Les USA ont vraiment cru à leurs propres narrative, dans trois domaines, c’est-à-dire trois mythes complets fabriqués par eux-mêmes et pour eux-mêmes (pour leur propre complaisance et pour leur hybris), expliquant largement qu’ils aient laissé aller sans mesurer l’importance et le brio du redressement russe :
- le mythe d’une “guerre éternelle” qu’ils conduiraient à leur guise, d’une part contre “la terreur” (le terrorisme, en grande partie fabriquée par eux-mêmes), d’autre part contre les rogue states (c’est-à-dire toutes les puissances refusant leur domination sans discussion), avec des moyens peu conventionnels et exotiques, essentiellement subversifs et illégaux, tout cela justifiant qu’on laisse de côté le développement de systèmes stratégiques nucléaires nouveaux ;
- le mythe de l’effondrement définitif de la Russie, nourri à un racisme suprémaciste d’une colossale dimension, tout cela impliquant qu’à leurs yeux la Russie ne serait jamais capable de “renaître” de la disparition de l’URSS et de la désintégration économique du fait du capitalisme sauvage qui suivit, imposé par les USA et les forces capitalistes et du crime organisé ;
- le mythe de la supériorité éternelle de la puissance militaire américaniste, nourri des diverses contes, comptines et calembredaines sortis des studio de Hollywood et des officines de relation publique sur l’“exceptionnalisme“ américaniste, sur la “nation indispensable”, etc.
L’establishment et la bureaucratie de sécurité nationale, toujours assez lents à réagir à un gigantesque coup de pied au cul, ont mis quasiment une année à réagir sérieusement à l’annonce de Poutine de mars 2018, après diverses mises en garde de responsables US. Strategika 51 a certainement raison de voir dans le départ du directeur de la DARPA une conséquence de cette douloureuse prise de conscience (la DARPA étant l’agence chargée de l’identification et du développement de toutes les avancées technologiques dans la cadre des systèmes d’arme du Pentagone). Le retard pris par les USA, qui n’imaginaient plus depuis la fin de la Guerre froide que leur supériorité pût être mise en doute, est sans doute considérable et on le mesure indirectement dans cette déclaration du Général Hyten, commandant le Strategic Command, dans cette phrase de son intervention dans un séminaire d’août 2018, rapportée dans le texte déjà référencé :
« J’aurais aimé que nous commencions [à travailler sur des systèmes hypersoniques] il y a cinq ou dix ans, car alors nous ne serions pas inquiets aujourd’hui ... mais nous ne l’avons pas fait alors nous devons nous y mettre, et c’est ce que nous faisons... »
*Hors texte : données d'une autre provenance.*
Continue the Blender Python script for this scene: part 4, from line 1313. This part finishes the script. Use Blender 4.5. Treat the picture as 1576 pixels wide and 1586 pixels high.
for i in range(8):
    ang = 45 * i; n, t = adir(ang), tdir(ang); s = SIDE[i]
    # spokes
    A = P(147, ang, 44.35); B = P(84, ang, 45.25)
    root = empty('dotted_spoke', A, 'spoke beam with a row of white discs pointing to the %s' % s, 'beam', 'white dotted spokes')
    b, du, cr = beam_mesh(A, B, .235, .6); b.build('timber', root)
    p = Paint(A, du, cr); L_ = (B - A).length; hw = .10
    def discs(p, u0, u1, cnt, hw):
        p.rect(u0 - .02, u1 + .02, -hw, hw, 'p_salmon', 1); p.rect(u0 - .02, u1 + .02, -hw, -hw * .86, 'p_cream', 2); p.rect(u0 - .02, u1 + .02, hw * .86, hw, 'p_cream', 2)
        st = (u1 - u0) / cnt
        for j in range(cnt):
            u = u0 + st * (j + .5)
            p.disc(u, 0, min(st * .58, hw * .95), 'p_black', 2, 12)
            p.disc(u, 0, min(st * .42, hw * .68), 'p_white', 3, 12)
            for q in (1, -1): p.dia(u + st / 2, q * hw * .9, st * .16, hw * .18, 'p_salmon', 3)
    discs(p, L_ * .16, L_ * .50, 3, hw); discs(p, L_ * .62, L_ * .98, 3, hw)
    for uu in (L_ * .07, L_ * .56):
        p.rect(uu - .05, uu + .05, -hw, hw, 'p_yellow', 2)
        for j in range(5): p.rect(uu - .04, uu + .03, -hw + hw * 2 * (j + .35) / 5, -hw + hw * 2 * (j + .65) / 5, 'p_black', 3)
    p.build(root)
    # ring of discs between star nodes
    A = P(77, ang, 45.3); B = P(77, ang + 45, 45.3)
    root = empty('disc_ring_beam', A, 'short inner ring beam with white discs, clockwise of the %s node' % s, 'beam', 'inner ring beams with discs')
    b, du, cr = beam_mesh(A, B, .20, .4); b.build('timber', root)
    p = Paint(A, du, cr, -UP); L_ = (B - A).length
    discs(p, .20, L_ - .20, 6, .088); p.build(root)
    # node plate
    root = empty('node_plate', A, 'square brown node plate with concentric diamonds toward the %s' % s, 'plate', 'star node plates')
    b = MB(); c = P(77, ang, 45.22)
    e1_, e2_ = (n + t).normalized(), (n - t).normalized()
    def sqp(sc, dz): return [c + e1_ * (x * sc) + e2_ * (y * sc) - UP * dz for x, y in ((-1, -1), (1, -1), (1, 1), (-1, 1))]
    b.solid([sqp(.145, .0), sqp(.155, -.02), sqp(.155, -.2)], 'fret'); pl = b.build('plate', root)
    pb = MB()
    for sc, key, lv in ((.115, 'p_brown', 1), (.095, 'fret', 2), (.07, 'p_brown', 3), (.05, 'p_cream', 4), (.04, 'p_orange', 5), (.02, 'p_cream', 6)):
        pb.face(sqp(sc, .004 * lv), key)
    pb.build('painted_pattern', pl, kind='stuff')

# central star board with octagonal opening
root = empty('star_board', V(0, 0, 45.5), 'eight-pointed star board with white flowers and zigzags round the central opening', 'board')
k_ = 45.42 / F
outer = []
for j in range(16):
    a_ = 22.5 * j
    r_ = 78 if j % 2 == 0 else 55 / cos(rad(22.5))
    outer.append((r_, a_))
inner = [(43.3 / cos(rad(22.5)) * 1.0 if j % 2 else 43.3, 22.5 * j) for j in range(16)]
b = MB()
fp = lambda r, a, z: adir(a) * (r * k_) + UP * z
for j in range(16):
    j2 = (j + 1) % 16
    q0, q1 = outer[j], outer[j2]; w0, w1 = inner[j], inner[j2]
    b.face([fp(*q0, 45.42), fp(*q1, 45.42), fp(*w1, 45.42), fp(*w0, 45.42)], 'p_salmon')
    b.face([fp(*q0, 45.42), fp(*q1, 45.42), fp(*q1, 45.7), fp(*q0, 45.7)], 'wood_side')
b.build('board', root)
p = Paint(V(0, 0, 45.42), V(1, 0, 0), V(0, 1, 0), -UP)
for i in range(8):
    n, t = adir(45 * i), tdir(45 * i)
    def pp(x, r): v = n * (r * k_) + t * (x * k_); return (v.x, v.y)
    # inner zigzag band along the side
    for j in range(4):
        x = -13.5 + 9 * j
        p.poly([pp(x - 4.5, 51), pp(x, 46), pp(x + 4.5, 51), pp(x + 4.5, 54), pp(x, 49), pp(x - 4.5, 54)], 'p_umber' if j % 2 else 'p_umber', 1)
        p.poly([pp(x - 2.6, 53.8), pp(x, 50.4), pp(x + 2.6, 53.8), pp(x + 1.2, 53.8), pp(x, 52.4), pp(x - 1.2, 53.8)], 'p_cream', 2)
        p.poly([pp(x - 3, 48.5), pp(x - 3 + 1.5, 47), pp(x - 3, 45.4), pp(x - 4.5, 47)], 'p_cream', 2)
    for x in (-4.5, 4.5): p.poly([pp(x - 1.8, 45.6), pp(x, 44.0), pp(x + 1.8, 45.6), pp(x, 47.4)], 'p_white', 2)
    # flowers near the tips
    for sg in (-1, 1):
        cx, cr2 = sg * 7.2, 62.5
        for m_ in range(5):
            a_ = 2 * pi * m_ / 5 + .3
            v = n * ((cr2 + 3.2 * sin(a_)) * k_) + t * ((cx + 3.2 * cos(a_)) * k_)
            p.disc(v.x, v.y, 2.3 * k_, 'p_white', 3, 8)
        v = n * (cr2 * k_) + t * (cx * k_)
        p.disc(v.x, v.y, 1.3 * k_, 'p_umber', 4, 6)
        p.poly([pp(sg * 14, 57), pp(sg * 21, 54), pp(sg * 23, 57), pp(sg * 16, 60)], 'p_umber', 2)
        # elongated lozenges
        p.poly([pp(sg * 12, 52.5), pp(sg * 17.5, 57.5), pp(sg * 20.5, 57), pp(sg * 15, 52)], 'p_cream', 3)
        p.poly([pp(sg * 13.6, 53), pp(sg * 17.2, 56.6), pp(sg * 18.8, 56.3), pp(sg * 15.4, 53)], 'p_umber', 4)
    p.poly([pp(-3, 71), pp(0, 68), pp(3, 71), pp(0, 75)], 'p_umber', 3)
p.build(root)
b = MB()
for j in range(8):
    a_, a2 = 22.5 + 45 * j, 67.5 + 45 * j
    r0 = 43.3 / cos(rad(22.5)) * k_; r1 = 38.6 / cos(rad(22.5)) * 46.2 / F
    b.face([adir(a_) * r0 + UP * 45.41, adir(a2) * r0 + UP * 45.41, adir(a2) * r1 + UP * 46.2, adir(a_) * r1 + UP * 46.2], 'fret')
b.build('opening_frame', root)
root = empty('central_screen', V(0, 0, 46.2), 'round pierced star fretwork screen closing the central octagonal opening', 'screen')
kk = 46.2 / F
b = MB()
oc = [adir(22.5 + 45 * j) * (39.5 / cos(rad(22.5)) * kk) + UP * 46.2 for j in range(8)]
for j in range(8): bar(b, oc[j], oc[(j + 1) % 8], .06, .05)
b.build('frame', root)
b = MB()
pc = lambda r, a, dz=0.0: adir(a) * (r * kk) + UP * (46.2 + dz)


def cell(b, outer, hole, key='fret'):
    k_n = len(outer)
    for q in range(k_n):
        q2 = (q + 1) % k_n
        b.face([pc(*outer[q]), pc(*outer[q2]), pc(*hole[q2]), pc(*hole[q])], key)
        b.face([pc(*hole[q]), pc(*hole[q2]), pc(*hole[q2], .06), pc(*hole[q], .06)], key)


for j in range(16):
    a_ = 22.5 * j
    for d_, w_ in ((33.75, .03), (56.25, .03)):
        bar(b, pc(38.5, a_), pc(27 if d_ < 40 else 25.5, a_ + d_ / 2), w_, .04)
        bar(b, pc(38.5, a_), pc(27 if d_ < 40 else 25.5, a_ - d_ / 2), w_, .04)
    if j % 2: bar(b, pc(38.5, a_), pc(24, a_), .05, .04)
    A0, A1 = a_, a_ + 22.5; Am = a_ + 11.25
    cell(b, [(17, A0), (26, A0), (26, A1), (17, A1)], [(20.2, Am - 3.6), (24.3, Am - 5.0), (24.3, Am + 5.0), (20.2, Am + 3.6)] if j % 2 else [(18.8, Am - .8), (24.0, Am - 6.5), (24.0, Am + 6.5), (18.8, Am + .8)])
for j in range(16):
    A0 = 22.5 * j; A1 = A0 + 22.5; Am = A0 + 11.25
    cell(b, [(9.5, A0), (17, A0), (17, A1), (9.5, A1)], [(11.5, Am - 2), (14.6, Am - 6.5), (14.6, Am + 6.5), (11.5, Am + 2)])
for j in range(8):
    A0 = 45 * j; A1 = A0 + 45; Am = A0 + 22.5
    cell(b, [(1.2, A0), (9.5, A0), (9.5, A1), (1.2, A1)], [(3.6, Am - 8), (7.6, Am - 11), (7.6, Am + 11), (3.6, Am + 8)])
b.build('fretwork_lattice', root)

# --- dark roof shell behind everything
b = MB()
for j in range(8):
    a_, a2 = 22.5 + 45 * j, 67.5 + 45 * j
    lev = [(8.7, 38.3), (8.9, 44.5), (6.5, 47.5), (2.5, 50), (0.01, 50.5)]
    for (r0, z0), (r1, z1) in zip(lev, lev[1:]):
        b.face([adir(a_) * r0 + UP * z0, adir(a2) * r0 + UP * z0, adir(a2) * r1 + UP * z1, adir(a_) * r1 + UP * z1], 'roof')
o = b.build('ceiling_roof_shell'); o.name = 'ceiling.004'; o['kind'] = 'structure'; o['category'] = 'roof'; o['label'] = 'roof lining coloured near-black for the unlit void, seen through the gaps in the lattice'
... Le problème est que les Russes, eux aussi, continuent à travailler, et qu’ils feront tout pour conserver cette avance, voire l’accroître. Ils sont beaucoup mieux équipés pour cela, parce que, outre leurs capacités techniques et planificatrices propres, ils sont beaucoup moins intoxiqués par leurs propres narrative, s’ils en ont, et en général assez méfiants des simulacres qui sont le concept le plus utilisé dans la dialectique américaniste pour s’évaluer soi-même, pour « se rouler en-dedans [soi] », comme écrivait Montaigne. Les USA ne “se roulent pas en-dedans eux”, ils se roulent dans l’immense simulacre américaniste qui vogue dans les airs, dans le non moins immense Wild Blue Yonder, comme dans un immense ballon à peine dirigeable.